Raise your hand if you’ve tried to create an account and log into a website, only to be get frustrated with how difficult it is.
If I had two dozen hands, I’d raise them all!
Forms are a standard on the web, used for online shopping, access to content, email, social media, and more.
Why do they have to be so difficult?
And what can you do as a designer or developer to minimize the pain?
First step, consider whether you need an account in the first place.
…if you do run an online store, make guest checkout the default and offer to save customer details and create an account once a purchase has been completed.
Sign-up Form Best Practices
In his 13-minute Chrome Dev Summit 2020 video, Chrome Developer Advocate Sam Dutton shares helpful tips and advice for creating forms that help your users sign up, sign in, and manage their account.
He discusses:
- What to consider before you add a sign-in form
- How to minimize clutter and maintain focus on the form
- Best practices for passwords
Key Takeaways
Dutton highlighted helpful tips for creating sign-up forms that simplify the sign-in process and keep the user focused.

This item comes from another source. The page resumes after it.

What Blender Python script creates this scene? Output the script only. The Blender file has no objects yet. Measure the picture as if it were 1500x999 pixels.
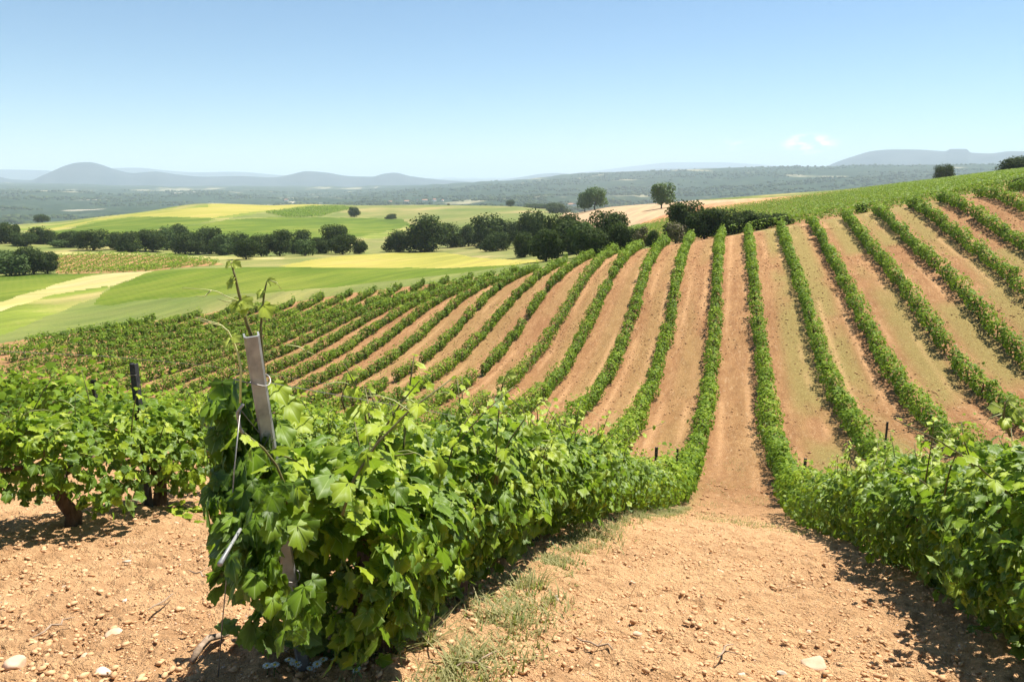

Here are my top takeaways:
- Consider whether you need to force the user to create an account. Client-side storage may be sufficient to save info between navigation/sessions.
- If creating an account is required, make it quick and easy
- Provide more than one option for people to sign in, whether it’s with an identity provider (also known as federated login) or with an email account and password
- Make it clear where users sign in
- Help password managers to work with your website: code your forms correctly, make sure autocorrect is used correctly in your HTML
- Implement rules for password strength, never allow compromised passwords. Check whether the password has already been compromised.
- Don’t force users to update passwords. Monitor for unusual account activity and warn users.
- Support multi-factor authentication
- Make it easy for users to change their passwords
- Allow users to easily delete their accounts, provide a prominent “Delete Account” link
Wrapping Up
First question to ask when designing a sign-in form: do you really need it?
Filling out online forms is one of the top frustrations for people. Why force someone to complete a form when it’s not needed?
By following the best practices Sam Dutton recommends in his video, you can optimize your sign-in forms to provide website visitors a better user experience.